Tuesday, October 9, 2012

Affirmative Action


Tomorrow the Supreme Court hears another “affirmative action” case.  Can race be used as a factor in college admissions?  I’m hoping the Supreme Court rules that it can’t.

I first spoke out against affirmative action when I was a professor at Hartnell College in Salinas, California, in the early Seventies. I took some heat for that, but I thought it was wrong to base any decision on hiring or college admissions to be based on a person’s parentage.  You judge the individual, not the race or gender.  I have not changed my mind.

I do believe there are times when a racial or gender quota can be justified.  It can be used, for example, to remedy deliberate past discrimination.  I am also aware that groups that have been discriminated against in the past have a harder road to travel.  As a former college professor, I realize that a diverse classroom is far better for teaching purposes than an all-white classroom.  

Nevertheless, the bottom line is that you can’t discriminate for someone without at the same time discriminating against someone else.  

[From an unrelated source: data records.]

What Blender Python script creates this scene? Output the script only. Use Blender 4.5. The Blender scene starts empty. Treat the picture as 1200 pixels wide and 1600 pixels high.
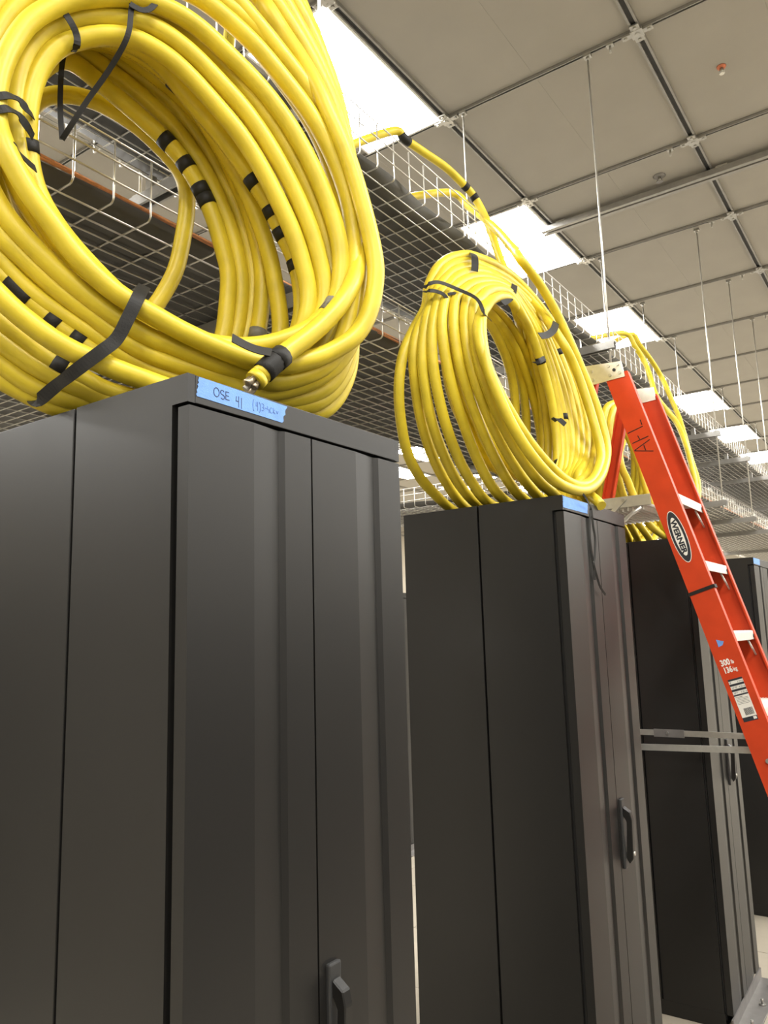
import bpy, bmesh, math, random
from mathutils import Vector, Matrix
random.seed(7)
S = bpy.context.scene
COL = S.collection
# ------------------------------------------------------------------ camera
CAM = Vector((0.85516, -0.72976, 1.61496))
R_ = Vector((0.815486, 0.578105, -0.027873)); U_ = Vector((0.112003, -0.110380, 0.987558)); F_ = Vector((-0.567835, 0.808462, 0.154763))
cd = bpy.data.cameras.new('camera'); cam = bpy.data.objects.new('camera', cd); COL.objects.link(cam)
cd.sensor_fit = 'VERTICAL'; cd.sensor_height = 36.0; cd.sensor_width = 27.0; cd.lens = 1214.56/1600*36.0
cd.clip_start = 0.05; cd.clip_end = 200
cam.matrix_world = Matrix(((R_.x, U_.x, -F_.x, CAM.x), (R_.y, U_.y, -F_.y, CAM.y), (R_.z, U_.z, -F_.z, CAM.z), (0, 0, 0, 1)))
S.camera = cam
# ------------------------------------------------------------------ world and exposure
wd = bpy.data.worlds.new('world'); S.world = wd; wd.use_nodes = True
wd.node_tree.nodes['Background'].inputs[0].default_value = (0.9, 0.88, 0.82, 1); wd.node_tree.nodes['Background'].inputs[1].default_value = 0.02
S.view_settings.view_transform = 'Standard'; S.view_settings.look = 'None'; S.view_settings.gamma = 1.0
S.view_settings.use_curve_mapping = False
S.view_settings.exposure = 0.0
LAMP_STRENGTH = 66.0
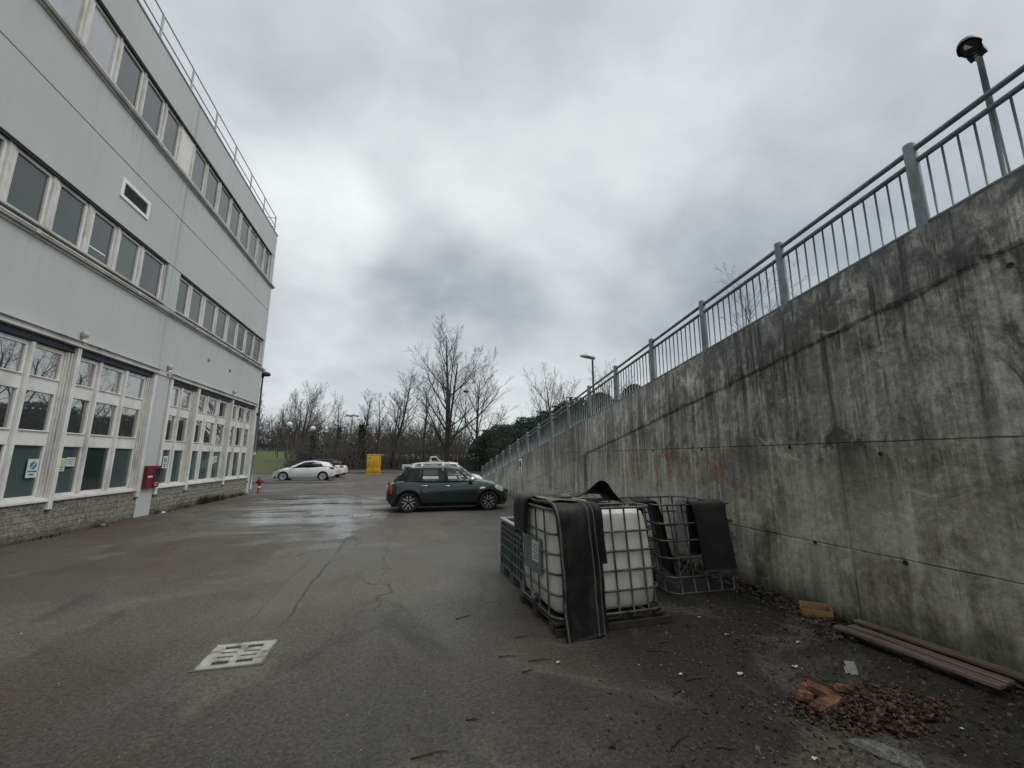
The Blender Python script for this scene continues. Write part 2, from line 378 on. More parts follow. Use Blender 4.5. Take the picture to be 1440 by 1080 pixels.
    ro = T.math('SUBTRACT', T.math('SUBTRACT', .72, T.math('MULTIPLY', damp, .10)), T.math('MULTIPLY', wet, .30))
    ro = T.math('SUBTRACT', ro, T.math('MULTIPLY', mud, .04))
    T.lk(ro, b.inputs['Roughness']); T.lk(T.math('ADD', .22, T.math('MULTIPLY', wet, .3)), b.inputs['Specular IOR Level']); T.lk(wet, b.inputs['Coat Weight']); T.lk(T.maprange(mid, .35, .65, .12, .34), b.inputs['Coat Roughness']); b.inputs['Coat IOR'].default_value = 1.45
    base = T.mix(T.math('MULTIPLY', wet, .35), base, (.02, .02, .018, 1)); T.lk(base, b.inputs['Base Color'])
    h = T.math('ADD', T.math('MULTIPLY', T.maprange(agg.outputs['Distance'], 0, .6, 1, 0), .5), T.math('MULTIPLY', fine, .5))
    h = T.math('MULTIPLY', h, T.math('SUBTRACT', 1.0, T.math('MULTIPLY', wet, .90)))
    nb = T.bump(h, .75, .007)
    nb = T.bump(T.math('MULTIPLY', T.noise(p, 7, 5, .65), T.math('SUBTRACT', 1.0, T.math('MULTIPLY', wet, .9))), .35, .02, nb); nb = T.bump(T.math('SUBTRACT', 0.0, seam), .5, .02, nb)
    T.lk(nb, b.inputs['Normal']); return m_
g = MB(); g.quad((-700, -300, -.02), (700, -300, -.02), (700, 900, -.02), (-700, 900, -.02)); kind(g.build('ground', ground_mat()), 'structure')
g = MB(); random.seed(4)
yard = [(-60, -30), (4.5, -30), (4.5, 27.6), (9.0, 28.5), (9.0, 46.9), (-9.5, 46.6), (-60, 47)]
g.quad(*[(x, y, .004) for x, y in yard]); kind(g.build('asphalt_yard', asphalt_mat()), 'structure')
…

Affirmative action programs focus on gender or race, never on class.  The group that is left out in higher education enrollment is not African-Americans or Latinos or women, it is all genders and races in the bottom third of the American class system.  If we had an affirmative action program based on income, I’d be for it.  If it is based on race or gender, I’m opposed.

1 comment:

  1. That might be the best post I have ever read from you. Grat point about income over race. In the mid 1990's my parents income was in the 26th percentile and I can tell you life was very hard. There were colleges I knew I could never consider based on price.